* **WHAT YOU HAVE TO DO**
Write out every line of the material as it stands, apart from the pictures.
'''
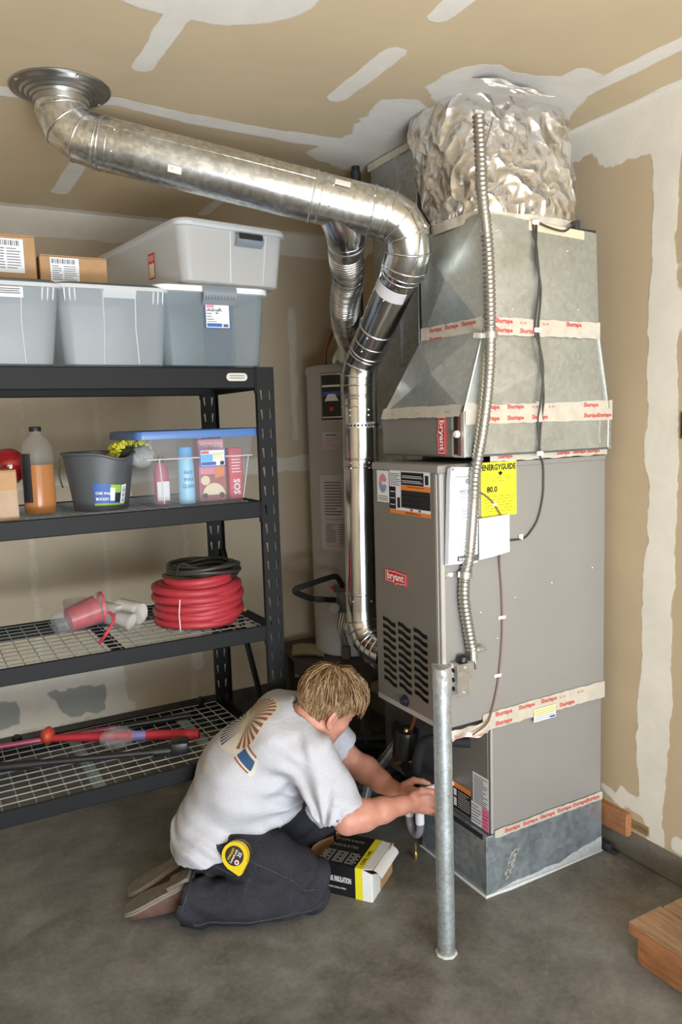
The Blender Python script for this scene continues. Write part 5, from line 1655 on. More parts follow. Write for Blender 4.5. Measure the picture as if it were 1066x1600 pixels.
# contents
can = thing('spray_can', 'pale blue spray can inside the blue lidded tote', 'spray can', (-0.763, 0.755, ZS2 + 0.006))
b = MB(); b.lathe([(0.028, 0.0), (0.030, 0.004), (0.030, 0.155), (0.027, 0.165), (0.014, 0.172)], (-0.763, 0.755, ZS2 + 0.006), EZ, 24); part('can_body', b, mat('can_blue', (0.30, 0.62, 0.82), 0.35), can, 40)
b = MB(); b.lathe([(0.0272, 0.160), (0.0272, 0.203), (0.024, 0.207), (0.0001, 0.207)], (-0.763, 0.755, ZS2 + 0.006), EZ, 24); part('cap', b, mat('can_cap', (0.10, 0.42, 0.75), 0.35), can, 40)
for i, wd in enumerate(('FAST', 'WAX', 'CLEAN')):
    lettering(can, wd, (-0.763, 0.7238, ZS2 + 0.115 - i * 0.025), EX, EZ, 0.017, m_blue, 'C', 0.02, 0.9)
def bottle_box(nm, label, cat, x0, x1, y0, y1, h, m):
    t = thing(nm, label, cat, ((x0 + x1) / 2, (y0 + y1) / 2, ZS2 + 0.006))
    b = MB(); b.box((x0, y0, ZS2 + 0.006), (x1, y1, ZS2 + 0.006 + h), 0.004); part('carton', b, m, t)
    return t
m_pinkbox = mat('pink_box', (0.70, 0.24, 0.30), 0.45)
m_redbox = mat('red_box', (0.62, 0.06, 0.10), 0.45)
bx = bottle_box('polish_box', 'pink and red car polish box in the middle of the blue lidded tote', 'box', -0.708, -0.606, 0.765, 0.83, 0.232, m_pinkbox)
lettering(bx, 'MOTHERS', (-0.657, 0.764, ZS2 + 0.208), EX, EZ, 0.021, m_white, 'C', 0.02, 0.92)
b = MB(); b.grid(lambda u, v: Vector((-0.705 + u * 0.096, 0.7635, ZS2 + 0.012 + v * 0.095)), 1, 1); q = part('picture_panel', b, mat('panel_dark', (0.32, 0.09, 0.08), 0.5), bx)
b = MB()
b.add([(-0.655 + 0.044 * math.cos(a), 0.7628, ZS2 + 0.030 + 0.044 * math.sin(a)) for a in [k * PI / 10 for k in range(11)]] , [tuple(range(11))])
b.add([(-0.687 + 0.018 * math.cos(a), 0.7624, ZS2 + 0.085 + 0.018 * math.sin(a)) for a in [k * PI / 8 for k in range(16)]], [tuple(range(16))])
part('picture_shape', b, mat('picture_cream', (0.72, 0.62, 0.42), 0.5), q)
b = MB(); b.add([(-0.651, 0.7622, ZS2 + 0.09), (-0.612, 0.7622, ZS2 + 0.10), (-0.615, 0.7622, ZS2 + 0.135), (-0.645, 0.7622, ZS2 + 0.13)], [(0, 1, 2, 3)]); part('orange_patch', b, m_orange, q)
for x in (-0.69, -0.625):
    b = MB(); b.lathe([(0.0001, 0), (0.010, 0.0), (0.010, 0.0006)], (x, 0.7622, ZS2 + 0.028), NY, 14); part('picture_wheel', b, m_black, q)
rb_ = bottle_box('detail_box', 'tall red box at the right end inside the blue lidded tote', 'box', -0.592, -0.536, 0.76, 0.80, 0.196, m_redbox)
lettering(rb_, 'SOS', (-0.552, 0.759, ZS2 + 0.025), EZ, -EX, 0.034, m_white, 'L', 0.03)
for u0, v0, u1, v1, _ in lines(-0.585, ZS2 + 0.11, -0.545, ZS2 + 0.175, 6, None, 4, 0.25):
    pass
b = MB()
for u0, v0, u1, v1, _ in lines(-0.582, ZS2 + 0.105, -0.546, ZS2 + 0.175, 6, None, 4, 0.3):
    b.box((u0, 0.7588, v0), (u1, 0.7594, v1))
part('printing', b, m_white, rb_)
rc = thing('red_bottle', 'narrow red bottle at the left end inside the blue lidded tote', 'bottle', (-0.845, 0.80, ZS2 + 0.006))
b = MB(); b.lathe([(0.026, 0), (0.028, 0.005), (0.028, 0.12), (0.020, 0.145), (0.010, 0.155)], (-0.842, 0.80, ZS2 + 0.006), EZ, 20, 0, (1, 0.7)); part('bottle_body', b, mat('bottle_redpink', (0.45, 0.10, 0.16), 0.4), rc, 40)
b = MB(); b.lathe([(0.012, 0.153), (0.012, 0.175), (0.0001, 0.176)], (-0.842, 0.80, ZS2 + 0.006), EZ, 14); part('cap', b, m_blackp, rc, 40)
b = MB(); b.grid(lambda u, v: Vector((-0.865 + u * 0.045, 0.7795, ZS2 + 0.02 + v * 0.07)), 1, 1); part('label', b, m_paper, rc)
# car wash bucket
bk = thing('wash_bucket', 'dark grey plastic wash bucket with a spout, on the second shelf', 'bucket', (-1.055, 0.845, ZS2))
BC = Vector((-1.052, 0.845, ZS2 + 0.001))
def bucket(u, v, d=0.0):
    a = 2 * PI * u
    r_ = 0.093 + 0.030 * v - d
    top = 0.200 - 0.022 * math.exp(-((math.degrees(a) - 293 + 540) % 360 - 180) ** 2 / 700)
    k = 1 + 0.10 * v * math.exp(-((math.degrees(a) - 293 + 540) % 360 - 180) ** 2 / 500)
    return BC + Vector((math.cos(a) * r_ * k, math.sin(a) * r_ * k, v * top + 0.002))
b = MB()
b.grid(bucket, 48, 10)
b.grid(lambda u, v: bucket(u, v, 0.004) + EZ * 0.003, 48, 10, flip=True)
b.add([bucket(k / 48, 0) for k in range(48)], [tuple(range(47, -1, -1))])
m_bucket = mat('bucket_grey', (0.075, 0.082, 0.09), 0.4)
part('bucket_body', b, m_bucket, bk, 60)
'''
* **FINAL RESULT**
The Blender Python script for this scene continues. Write part 5, from line 1655 on. More parts follow. Write for Blender 4.5. Measure the picture as if it were 1066x1600 pixels.
# contents
can = thing('spray_can', 'pale blue spray can inside the blue lidded tote', 'spray can', (-0.763, 0.755, ZS2 + 0.006))
b = MB(); b.lathe([(0.028, 0.0), (0.030, 0.004), (0.030, 0.155), (0.027, 0.165), (0.014, 0.172)], (-0.763, 0.755, ZS2 + 0.006), EZ, 24); part('can_body', b, mat('can_blue', (0.30, 0.62, 0.82), 0.35), can, 40)
b = MB(); b.lathe([(0.0272, 0.160), (0.0272, 0.203), (0.024, 0.207), (0.0001, 0.207)], (-0.763, 0.755, ZS2 + 0.006), EZ, 24); part('cap', b, mat('can_cap', (0.10, 0.42, 0.75), 0.35), can, 40)
for i, wd in enumerate(('FAST', 'WAX', 'CLEAN')):
    lettering(can, wd, (-0.763, 0.7238, ZS2 + 0.115 - i * 0.025), EX, EZ, 0.017, m_blue, 'C', 0.02, 0.9)
def bottle_box(nm, label, cat, x0, x1, y0, y1, h, m):
    t = thing(nm, label, cat, ((x0 + x1) / 2, (y0 + y1) / 2, ZS2 + 0.006))
    b = MB(); b.box((x0, y0, ZS2 + 0.006), (x1, y1, ZS2 + 0.006 + h), 0.004); part('carton', b, m, t)
    return t
m_pinkbox = mat('pink_box', (0.70, 0.24, 0.30), 0.45)
m_redbox = mat('red_box', (0.62, 0.06, 0.10), 0.45)
bx = bottle_box('polish_box', 'pink and red car polish box in the middle of the blue lidded tote', 'box', -0.708, -0.606, 0.765, 0.83, 0.232, m_pinkbox)
lettering(bx, 'MOTHERS', (-0.657, 0.764, ZS2 + 0.208), EX, EZ, 0.021, m_white, 'C', 0.02, 0.92)
b = MB(); b.grid(lambda u, v: Vector((-0.705 + u * 0.096, 0.7635, ZS2 + 0.012 + v * 0.095)), 1, 1); q = part('picture_panel', b, mat('panel_dark', (0.32, 0.09, 0.08), 0.5), bx)
b = MB()
b.add([(-0.655 + 0.044 * math.cos(a), 0.7628, ZS2 + 0.030 + 0.044 * math.sin(a)) for a in [k * PI / 10 for k in range(11)]] , [tuple(range(11))])
b.add([(-0.687 + 0.018 * math.cos(a), 0.7624, ZS2 + 0.085 + 0.018 * math.sin(a)) for a in [k * PI / 8 for k in range(16)]], [tuple(range(16))])
part('picture_shape', b, mat('picture_cream', (0.72, 0.62, 0.42), 0.5), q)
b = MB(); b.add([(-0.651, 0.7622, ZS2 + 0.09), (-0.612, 0.7622, ZS2 + 0.10), (-0.615, 0.7622, ZS2 + 0.135), (-0.645, 0.7622, ZS2 + 0.13)], [(0, 1, 2, 3)]); part('orange_patch', b, m_orange, q)
for x in (-0.69, -0.625):
    b = MB(); b.lathe([(0.0001, 0), (0.010, 0.0), (0.010, 0.0006)], (x, 0.7622, ZS2 + 0.028), NY, 14); part('picture_wheel', b, m_black, q)
rb_ = bottle_box('detail_box', 'tall red box at the right end inside the blue lidded tote', 'box', -0.592, -0.536, 0.76, 0.80, 0.196, m_redbox)
lettering(rb_, 'SOS', (-0.552, 0.759, ZS2 + 0.025), EZ, -EX, 0.034, m_white, 'L', 0.03)
for u0, v0, u1, v1, _ in lines(-0.585, ZS2 + 0.11, -0.545, ZS2 + 0.175, 6, None, 4, 0.25):
    pass
b = MB()
for u0, v0, u1, v1, _ in lines(-0.582, ZS2 + 0.105, -0.546, ZS2 + 0.175, 6, None, 4, 0.3):
    b.box((u0, 0.7588, v0), (u1, 0.7594, v1))
part('printing', b, m_white, rb_)
rc = thing('red_bottle', 'narrow red bottle at the left end inside the blue lidded tote', 'bottle', (-0.845, 0.80, ZS2 + 0.006))
b = MB(); b.lathe([(0.026, 0), (0.028, 0.005), (0.028, 0.12), (0.020, 0.145), (0.010, 0.155)], (-0.842, 0.80, ZS2 + 0.006), EZ, 20, 0, (1, 0.7)); part('bottle_body', b, mat('bottle_redpink', (0.45, 0.10, 0.16), 0.4), rc, 40)
b = MB(); b.lathe([(0.012, 0.153), (0.012, 0.175), (0.0001, 0.176)], (-0.842, 0.80, ZS2 + 0.006), EZ, 14); part('cap', b, m_blackp, rc, 40)
b = MB(); b.grid(lambda u, v: Vector((-0.865 + u * 0.045, 0.7795, ZS2 + 0.02 + v * 0.07)), 1, 1); part('label', b, m_paper, rc)
# car wash bucket
bk = thing('wash_bucket', 'dark grey plastic wash bucket with a spout, on the second shelf', 'bucket', (-1.055, 0.845, ZS2))
BC = Vector((-1.052, 0.845, ZS2 + 0.001))
def bucket(u, v, d=0.0):
    a = 2 * PI * u
    r_ = 0.093 + 0.030 * v - d
    top = 0.200 - 0.022 * math.exp(-((math.degrees(a) - 293 + 540) % 360 - 180) ** 2 / 700)
    k = 1 + 0.10 * v * math.exp(-((math.degrees(a) - 293 + 540) % 360 - 180) ** 2 / 500)
    return BC + Vector((math.cos(a) * r_ * k, math.sin(a) * r_ * k, v * top + 0.002))
b = MB()
b.grid(bucket, 48, 10)
b.grid(lambda u, v: bucket(u, v, 0.004) + EZ * 0.003, 48, 10, flip=True)
b.add([bucket(k / 48, 0) for k in range(48)], [tuple(range(47, -1, -1))])
m_bucket = mat('bucket_grey', (0.075, 0.082, 0.09), 0.4)
part('bucket_body', b, m_bucket, bk, 60)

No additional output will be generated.